The set-up is designed to determine thermal conductivity of insulating materials in the form of slab. The apparatus consists of main central heater and ring guard heater, sandwiched between the specimens. Cooling plates are provided on either side of the specimen. Two identical specimens are clamped between a heater that ensures unidirectional heat flow through specimen. The whole assembly is kept in chamber and insulated by ceramic wool insulation around the set-up.

It is a super-conducting device and involves the transfer of heat by boiling and condensation of a fluid and hence transfer of heat takes place under nearly isothermal condition. In this apparatus the comparison of heat pipe with the copper pipe as good conductor of heat and with the stainless steel pipe as same material of construction is made. It consists of three identical cylindrical conductors in respect of geometry. One end of these is heated electrically while there are small capacity tanks acting as heat sinks at the other end. The unit consists of a heat pipe, a copper pipe and a stainless steel pipe. The performance of the heat pipe as a super-conducting device can be studied well in terms of the temperature distribution along the length at a given instant and can be compared with other two members. Nearly isothermal temperature distribution and fast rise of temperature in heat sink tank reveals the heat pipe superiority over the conventional conductors.

The setup is designed and fabricated to study lagging phenomenon in case of pipes. It consists of three concentric pipes of small thickness as compared to diameter and are arranged concentrically, and closed with the help of two discs. Two different insulating materials fill the annuli between the cylinders. Temperature Sensors are fitted to measure the temperature of pipe walls for radial outward heat flow measurement. Inside the inner pipe, a Nichrome wire heater is placed axially. Heat input to the heater is given through a variac and measured by Digital Voltmeter and Digital Ammeter.

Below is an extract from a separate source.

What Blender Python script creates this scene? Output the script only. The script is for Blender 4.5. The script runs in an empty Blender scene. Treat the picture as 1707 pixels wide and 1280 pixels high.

The setup consists of a heater sandwiched between two sets of slabs. Three types of slabs are provided on either sides of heater, which forms a composite structure. A small hand press frame is provided to ensure the perfect contact between the slabs. A variac is provided for varying the input to the heater. Digital Voltmeter and Digital Ammeter display the heat input. Heat produced by heater flows axially on both the sides. Temperature Sensors are embedded at the interfaces of slabs to determine the temperature gradient. The experiment can be conducted at various values of heat input and calculation can be made accordingly.